Despite this decision that many gun owners and 2nd amendment defenders will undoubtedly condemn and mock, Looney Tunes Cartoons aren’t being softened for “snowflakes.” The same cartoon violence and conflict will still be very much there. Story editor Johnny Ryan added:

“We’re going through this wave of anti-bullying, everybody needs to be friends, everybody needs to get along. Looney Tunes’ is pretty much the antithesis of that. It’s two characters in conflict, sometimes getting pretty violent.”

You can see that the battle between Elmer Fudd and Bugs Bunny is still very much intact in this short:

If that’s not good enough for you, maybe you should remember that Elmer Fudd wasn’t always hunting Bugs Bunny. Early iterations saw Fudd merely trying to take pictures of Bugs and even saying that he “wikes wabbits,” going so far as to try adopting Bugs as a pet. So this is hardly anything to get worked up about.
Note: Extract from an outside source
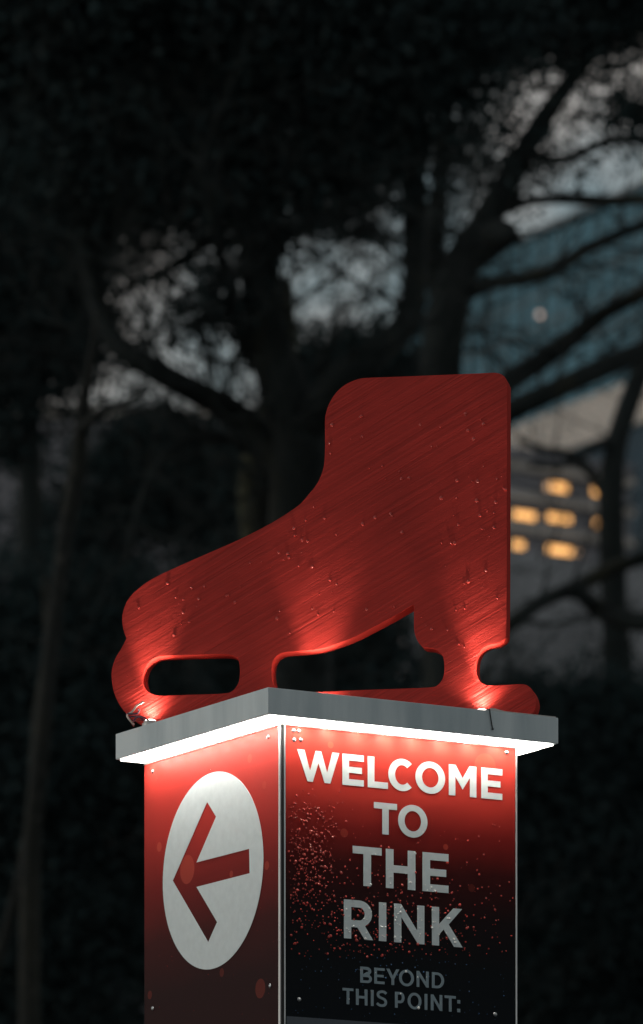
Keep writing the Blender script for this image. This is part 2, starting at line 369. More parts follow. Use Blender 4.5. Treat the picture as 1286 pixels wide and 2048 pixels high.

And if you don’t believe me, I’ve watched a bunch of the new Looney Tunes shorts, and it never even occurred to me that the guns were gone until this detail was pointed out. It would appear that most viewers didn’t notice or care either, because it’s the most popular series on HBO Max. That’s how good the Looney Tunes Cartoons are at capturing the spirit of the original shorts.

Looney Tunes Cartoons are available on HBO Max right now and many more are on the way.